A couple of weekends ago, I was able to attend an event which included three novelists from Africa: Brian Chikwava (Zimbabwe), Carole Enahoro (Nigeria) and Ngūgī wa Thiong’o (Kenya). They focussed on the following works, respectively: Harare North, Doing Dangerously Well, and Dreams in a Time of War.

And, so, I checked out the list of African novels in the Good Fiction Guide (Ed. Jane Rogers 2nd ed. OUP 2005) because why just add 3 novels to your TBR list when you can add another dozen (as if this subject could reasonably be limited to a mere dozen novels). Here are the books that Anthony Chennells compiled for the Good Fiction Guide and some commentary here.

Mongo Beti’s The Poor Christ of Bomba (1956; trans. 1971)
Sembene Ousmane’s God’s Bits of Wood (1960; trans. 1970)
Chinua Achebe’s Arrow of God (1964)
Ngūgī wa Thinog’o’s A Grain of Wheat (1967) and Petals of Blood (1977)
Ayi Kwei Armah’s Fragments (1970)
Doris Lessing’s This Was the Old Chief’s Country and The Sun Between Their Feet, volumes 1 and 2 of Collected African Stories (1973)
Nawal El Saadawi’s God Dies by the Nile (1974; trans. 1985)
Charles Mungoshi’s Waiting for the Rain (1975)
J.M. Coetzee’s Waiting for the Barbarians (1980)
Tsitsi Dangarembga’s Nervous Conditions (1988)

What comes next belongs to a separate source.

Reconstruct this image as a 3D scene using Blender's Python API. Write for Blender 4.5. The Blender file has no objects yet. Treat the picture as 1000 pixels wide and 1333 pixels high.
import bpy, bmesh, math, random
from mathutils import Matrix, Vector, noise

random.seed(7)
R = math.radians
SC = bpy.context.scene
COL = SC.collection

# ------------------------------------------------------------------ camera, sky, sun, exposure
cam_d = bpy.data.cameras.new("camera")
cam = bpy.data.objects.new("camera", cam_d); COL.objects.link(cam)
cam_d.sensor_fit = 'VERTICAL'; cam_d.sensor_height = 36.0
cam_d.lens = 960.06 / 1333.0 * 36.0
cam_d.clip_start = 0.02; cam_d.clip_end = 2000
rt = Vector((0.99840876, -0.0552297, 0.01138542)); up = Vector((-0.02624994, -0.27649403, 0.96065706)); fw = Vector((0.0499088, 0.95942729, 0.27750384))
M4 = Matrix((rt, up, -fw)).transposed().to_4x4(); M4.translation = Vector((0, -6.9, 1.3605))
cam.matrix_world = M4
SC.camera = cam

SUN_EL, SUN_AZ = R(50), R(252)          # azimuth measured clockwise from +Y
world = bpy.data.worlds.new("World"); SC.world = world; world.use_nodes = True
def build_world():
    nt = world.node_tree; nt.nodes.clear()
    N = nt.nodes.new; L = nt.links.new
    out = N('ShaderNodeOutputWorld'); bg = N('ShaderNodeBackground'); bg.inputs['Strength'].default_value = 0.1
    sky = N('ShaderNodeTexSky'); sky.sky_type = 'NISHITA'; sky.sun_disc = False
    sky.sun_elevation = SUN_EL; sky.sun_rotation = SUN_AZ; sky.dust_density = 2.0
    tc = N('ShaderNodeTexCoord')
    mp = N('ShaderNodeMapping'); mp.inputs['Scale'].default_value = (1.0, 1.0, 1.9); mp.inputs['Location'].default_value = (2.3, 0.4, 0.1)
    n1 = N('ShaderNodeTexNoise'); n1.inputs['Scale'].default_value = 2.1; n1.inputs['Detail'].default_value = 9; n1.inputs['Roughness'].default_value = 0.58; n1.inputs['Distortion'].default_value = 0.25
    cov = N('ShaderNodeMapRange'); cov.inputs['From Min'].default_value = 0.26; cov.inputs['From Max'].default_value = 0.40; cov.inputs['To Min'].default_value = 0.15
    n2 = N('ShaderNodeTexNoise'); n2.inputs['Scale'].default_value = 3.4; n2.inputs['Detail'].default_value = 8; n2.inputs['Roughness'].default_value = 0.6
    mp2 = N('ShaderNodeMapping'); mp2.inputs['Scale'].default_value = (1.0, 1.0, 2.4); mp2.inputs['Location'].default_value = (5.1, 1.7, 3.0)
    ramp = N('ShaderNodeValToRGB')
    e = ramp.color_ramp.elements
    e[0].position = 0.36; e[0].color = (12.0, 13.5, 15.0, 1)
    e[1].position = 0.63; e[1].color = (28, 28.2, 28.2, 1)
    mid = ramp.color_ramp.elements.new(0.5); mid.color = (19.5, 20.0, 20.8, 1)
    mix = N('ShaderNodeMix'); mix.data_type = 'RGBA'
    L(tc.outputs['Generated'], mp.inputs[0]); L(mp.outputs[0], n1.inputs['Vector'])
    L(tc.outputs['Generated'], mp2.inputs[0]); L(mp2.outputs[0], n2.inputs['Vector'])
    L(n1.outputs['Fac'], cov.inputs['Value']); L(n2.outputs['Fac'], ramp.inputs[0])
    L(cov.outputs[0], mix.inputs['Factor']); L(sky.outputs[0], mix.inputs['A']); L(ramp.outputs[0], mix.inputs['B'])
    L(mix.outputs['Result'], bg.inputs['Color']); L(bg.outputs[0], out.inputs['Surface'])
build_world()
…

The authors’ readings and the ensuing discussion added countless titles to my TBR list, but, for now, I’m reading Carole Enahoro’s Doing Dangerously Well and wholly enjoying it.

Have you read any of these? Have you attended a literary event recently that found you madly scribbling on the TBR list?